Por su esencia, la finanza genera “riqueza” creando dinero a coste cero. Pero la verdad es que crea papel y no riqueza: con la consecuencia obvia de que la riqueza que obtiene debe sustraérsela, con impuestos y artimañas usurocráticas, a quienes realmente la producen, es decir, al precariado como clase que vive del trabajo. En su aspiración a gobernar el planeta entero en nombre del beneficio y del crecimiento infinito, la global class de los Señores de la finanza ha impuesto modificaciones en la fiscalidad para su propio exclusivo beneficio. En Occidente, la progresividad de la exacción fiscal va disminuyendo poco a poco, desde 1989, a medida que se asciende en la jerarquía de las cuentas bancarias. La clase media burguesa en fase de ilotización ve cómo se le extrae de media el 45% de sus modestos ingresos. En suma, con una síntesis plausible, mientras que el trabajo está cada vez más gravado, la especulación financiera y el big business de la aristocracia financiera permanecen libres de impuestos y de controles, usualmente bajo la forma de una verdadera legalización de la evasión fiscal.
Por su parte, las multinacionales, sus accionistas y sus consejeros delegados pagan impuestos que se fijan en cifras irrisorias, que oscilan, asiduamente, entre el 1 y el 5% (y que evitan, cada vez que pueden, valiéndose de los “paraísos fiscales”). A cualquier trabajador del coloso Amazon se le aplica un impuesto diez veces superior al que se aplica a la misma multinacional multimillonaria para la que trabaja. En este aspecto, la propia lucha contra la evasión fiscal, siempre invocada como figura de la justicia universal, es puntualmente conducida por el Estado liberal contra las clases medias y contra las clases trabajadoras en beneficio de la global class financiera.
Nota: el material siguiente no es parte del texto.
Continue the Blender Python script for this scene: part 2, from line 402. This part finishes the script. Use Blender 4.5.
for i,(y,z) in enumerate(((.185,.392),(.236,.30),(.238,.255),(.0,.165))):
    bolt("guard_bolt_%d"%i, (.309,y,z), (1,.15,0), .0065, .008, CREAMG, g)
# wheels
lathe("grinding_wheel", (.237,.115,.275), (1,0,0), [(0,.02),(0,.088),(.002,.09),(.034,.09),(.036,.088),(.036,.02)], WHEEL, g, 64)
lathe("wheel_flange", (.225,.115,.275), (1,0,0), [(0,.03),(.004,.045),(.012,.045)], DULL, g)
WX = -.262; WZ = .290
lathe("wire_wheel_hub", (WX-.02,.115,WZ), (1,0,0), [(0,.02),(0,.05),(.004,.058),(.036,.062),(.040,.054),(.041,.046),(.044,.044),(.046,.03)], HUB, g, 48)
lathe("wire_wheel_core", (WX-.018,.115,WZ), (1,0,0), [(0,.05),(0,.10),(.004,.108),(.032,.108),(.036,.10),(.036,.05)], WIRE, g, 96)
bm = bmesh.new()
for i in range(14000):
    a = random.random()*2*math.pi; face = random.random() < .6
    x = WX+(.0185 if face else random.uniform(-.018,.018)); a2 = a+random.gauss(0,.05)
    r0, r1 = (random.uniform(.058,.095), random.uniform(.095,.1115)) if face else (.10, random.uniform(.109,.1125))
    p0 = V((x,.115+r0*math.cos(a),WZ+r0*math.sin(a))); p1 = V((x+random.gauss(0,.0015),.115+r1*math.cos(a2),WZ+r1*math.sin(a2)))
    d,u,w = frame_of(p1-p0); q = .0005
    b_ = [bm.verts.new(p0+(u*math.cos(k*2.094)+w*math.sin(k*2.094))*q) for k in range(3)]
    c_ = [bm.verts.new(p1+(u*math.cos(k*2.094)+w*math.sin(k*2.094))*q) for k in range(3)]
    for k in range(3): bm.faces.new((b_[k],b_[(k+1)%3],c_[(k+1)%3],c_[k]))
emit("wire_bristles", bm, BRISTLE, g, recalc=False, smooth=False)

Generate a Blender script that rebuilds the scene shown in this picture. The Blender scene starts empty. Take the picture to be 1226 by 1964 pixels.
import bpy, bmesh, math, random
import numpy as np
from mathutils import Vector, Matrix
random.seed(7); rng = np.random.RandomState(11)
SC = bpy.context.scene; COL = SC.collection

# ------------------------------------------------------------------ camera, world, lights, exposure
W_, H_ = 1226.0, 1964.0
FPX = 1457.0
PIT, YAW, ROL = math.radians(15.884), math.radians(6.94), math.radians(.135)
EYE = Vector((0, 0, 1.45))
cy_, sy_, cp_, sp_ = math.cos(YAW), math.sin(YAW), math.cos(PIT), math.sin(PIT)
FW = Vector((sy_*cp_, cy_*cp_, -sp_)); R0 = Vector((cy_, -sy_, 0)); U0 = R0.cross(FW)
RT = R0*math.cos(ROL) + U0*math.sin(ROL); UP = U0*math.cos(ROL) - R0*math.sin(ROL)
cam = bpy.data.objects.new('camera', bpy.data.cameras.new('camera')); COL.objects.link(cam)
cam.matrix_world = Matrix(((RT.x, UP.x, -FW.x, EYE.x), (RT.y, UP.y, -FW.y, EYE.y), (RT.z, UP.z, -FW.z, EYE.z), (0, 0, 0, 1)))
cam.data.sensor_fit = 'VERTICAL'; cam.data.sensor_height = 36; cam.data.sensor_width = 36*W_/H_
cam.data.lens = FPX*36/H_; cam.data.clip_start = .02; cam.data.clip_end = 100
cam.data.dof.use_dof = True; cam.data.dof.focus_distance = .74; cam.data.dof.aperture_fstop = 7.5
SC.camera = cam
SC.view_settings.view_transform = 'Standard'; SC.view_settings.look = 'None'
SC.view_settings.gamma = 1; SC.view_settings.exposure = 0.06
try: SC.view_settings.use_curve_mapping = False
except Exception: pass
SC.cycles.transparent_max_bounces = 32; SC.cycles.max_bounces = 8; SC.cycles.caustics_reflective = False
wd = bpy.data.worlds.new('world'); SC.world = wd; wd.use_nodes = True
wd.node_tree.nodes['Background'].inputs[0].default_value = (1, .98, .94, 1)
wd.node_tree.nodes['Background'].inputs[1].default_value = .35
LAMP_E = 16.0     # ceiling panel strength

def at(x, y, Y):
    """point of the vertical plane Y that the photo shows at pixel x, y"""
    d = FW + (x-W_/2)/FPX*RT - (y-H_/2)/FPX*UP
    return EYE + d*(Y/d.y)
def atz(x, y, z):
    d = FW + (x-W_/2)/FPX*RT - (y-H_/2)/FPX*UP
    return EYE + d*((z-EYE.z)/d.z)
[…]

Lejos de ser una garantía de la justicia universal, la «lucha contra la evasión fiscal», tal como es gestionada por el orden neoliberal, figura como uno de tantos instrumentos de la masacre de clases ejecutada por los encapuchados de la finanza y por el Estado liberal a su servicio.
A sufragarlo viene el hecho de que la posibilidad de evasión fiscal por parte de las clases medias y trabajadoras, cuando no se vuelve imposible mediante una imposición que saquea los salarios incluso antes de que sean percibidos (es el caso del empleo público, que además está en proceso de desmantelamiento en nombre de la razón liberal), es perseguida, con norma de ley, allí donde la evasión de los gigantes del comercio cosmopolita, de los usureros de la finanza especulativa y de las mastodónticas multinacionales, es consentida como norma de ley. Esto confirma, por enésima vez, cómo la ley, en el orden de las relaciones capitalistas, no garantiza la justicia universal, sino los intereses de la clase dominante, de la cual “juridifica” y “legaliza” el dominio.